[linux-cifs-client] Re: [PATCH] [CIFS] when creating new inodes,
use file_mode/dir_mode on mount without unix extensions
Jeff Layton
jlayton at redhat.com
Wed Jan 23 17:57:18 GMT 2008
On Tue, 22 Jan 2008 18:39:10 -0600
"Steve French (smfltc)" <smfltc at us.ibm.com> wrote:
> Jeff Layton wrote:
>
> >Hi Steve,
> > I originally sent this patch in late September. We discussed it a
> >bit and you thought it was best to wait until most of the cifsacl
> >patches were in. Now that they are, I'd like to have this patch
> >reconsidered. It just makes it so that file and dir modes are not
> >temporarily overridden when a new inode is created.
> >
> >I've tested it using my modified cthon04 test on a CIFS mount to
> >samba with unix extensions disabled. Everything seems to work as long
> >as you pick sensible file_mode/dir_mode settings. The default
> >file_mode makes it fail, however -- it seems that cthon04 doesn't
> >care for mandatory locking.
> >
> >Thoughts?
> >
> >
> This seems risky in a few ways. With your patch an application which
> wants to restrict the mode of a new file which is creates, ie to less
> than the default mode for the share, would no longer be able to. In
> the local case you may have a mask that lets you get a different mode
> than you requested, but the result would be less than what you ask
> for (never more than what you asked for on the create).
Right, but it's also possible that the reverse is true -- someone could
specify a restrictive file_mode/dir_mode and assume that when they
create a file that they'll get that mode regardless of what option is
mode is specified in the create call.
> It also
> seems like we go from a case in which the mode is correct for quite a
> while (but then could revert back to the default for the share when
> the inode is flushed/reloaded), to a case in which the mode is never
> right. The original idea was that revalidate was not supposed to
> change the mode for a file if the application had set a specific mode
> (create/mkdir/chmod). There were cases in which the inode info would
> get flushed because e.g. the file were not still open and there were
> memory pressure - and in these cases the inode's mode would look
> different on next lookup, but at least it would be correct for a long
> time (and this is no different than what Unix applications deal with
> everyday - a file's mode could change at any time on the server so
> applications have to deal with this already).
It all comes down to what is the behavior of least surprise. IMO,
if someone specifies a file_mode/dir_mode then that's what they should
expect in all cases, not just when the cached inode metadata times out.
The main problem with this is that we're just talking about the mode.
What about the uid/gid? While the mode is respected here, the uid/gid
of the user creating the file is not. This causes problems like this:
Consider a nounix mount that has uid/gid of user1, but a
file_mode/dir_mode of 0777. user2 comes along and does this:
$ umask 022; mkdir /mnt/cifs/foo; touch /mnt/cifs/foo/bar
touch: cannot touch `/mnt/cifs/foo/bar': Permission denied
(wtf? I can't create a file in the directory I just made?)
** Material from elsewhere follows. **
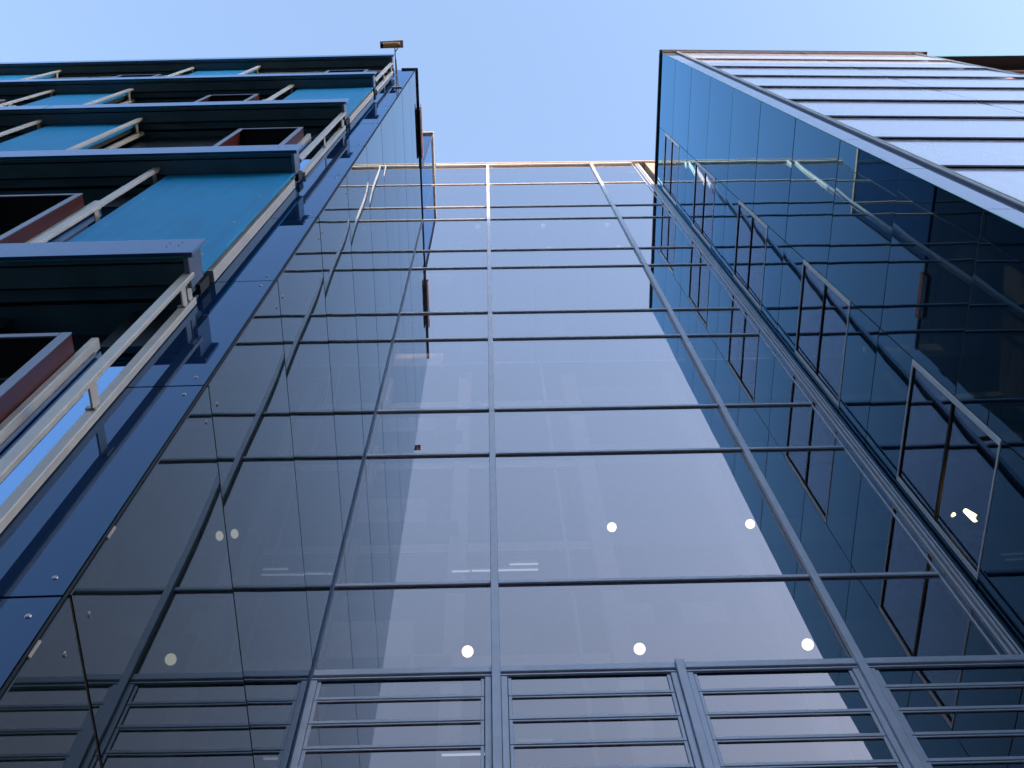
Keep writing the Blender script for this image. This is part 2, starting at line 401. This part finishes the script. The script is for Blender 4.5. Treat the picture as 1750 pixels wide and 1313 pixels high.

Eventually the inode metadata on "foo" will time out and user2 can
create this file. This behavior seems completely unintuitive.
The other problem is that this behavior allows you to create a file
that's owned by the uid/gid of the mount with an arbitrary mode (even a
setuid file). While I've not been able to come up with a way to turn
that into a local exploit, it seems dangerous to me.